An international study has revealed that people, regardless of where they live and their age, poorly guess how physically active they actually are.

The study, led by the University of Southern California (USC), used fitness trackers to investigate how physically active people consider themselves to be, versus how physically active they really are.

The research, which was co-authored by Loughborough University’s Professor Mark Hamer and a team of international researchers, has revealed that no one gets it right.

The American responses suggest they are as active as the Dutch or the English. Older people think they are as active as young people. In reality, though, Americans are much less active than the Europeans and older people are less active than the young.

“It means people in different countries or at different age groups can have vastly different interpretations of the same survey questions,” says Arie Kapteyn, the study’s lead author and executive director of the Center for Economic and Social Research at the USC Dornsife College of Letters, Arts and Sciences.

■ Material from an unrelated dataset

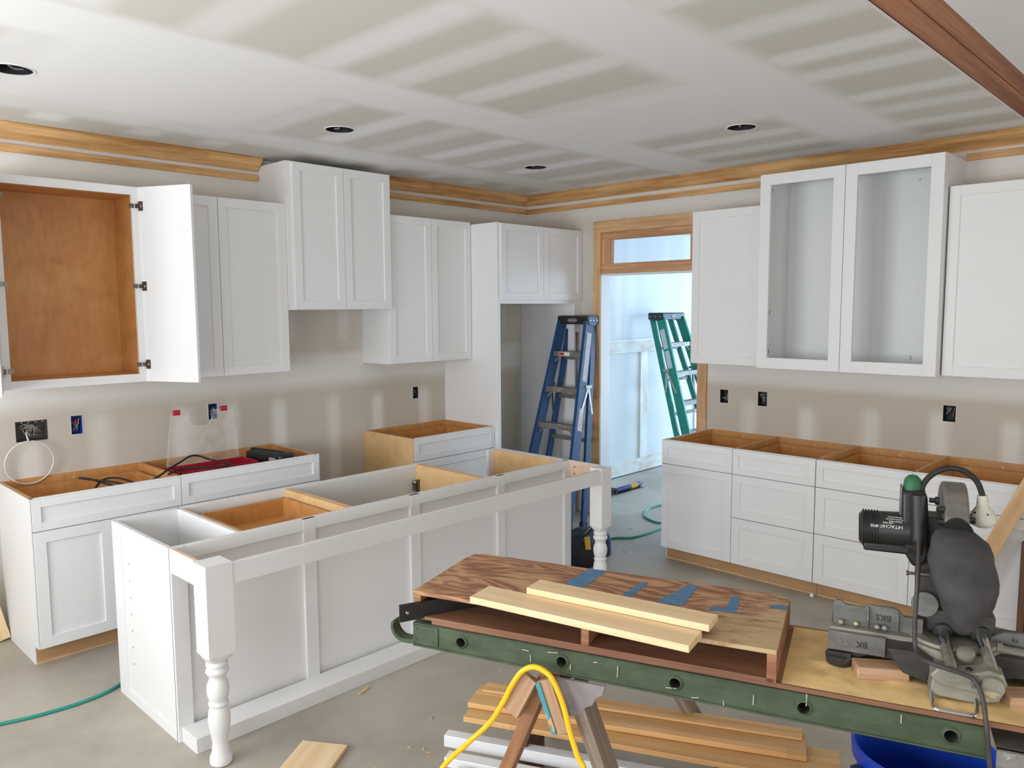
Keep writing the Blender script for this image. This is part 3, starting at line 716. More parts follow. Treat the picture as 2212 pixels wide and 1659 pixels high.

Kapteyn believes the differences in fitness perceptions are driven by cultural and environmental differences.

For instance, Americans are largely dependent on cars while the Dutch frequently walk or ride bicycles to work and for simple errands, Kapteyn says.

For the study, the scientists tracked 540 participants from the United States, 748 people from the Netherlands and 254 from England.

Men and women in the study, aged 18 and above, were asked in a survey to report their physical activity on a five-point scale, ranging from inactive to very active. They also wore a fitness-tracking device on their wrist (an accelerometer) so that scientists could measure their actual physical activity over a seven-day period.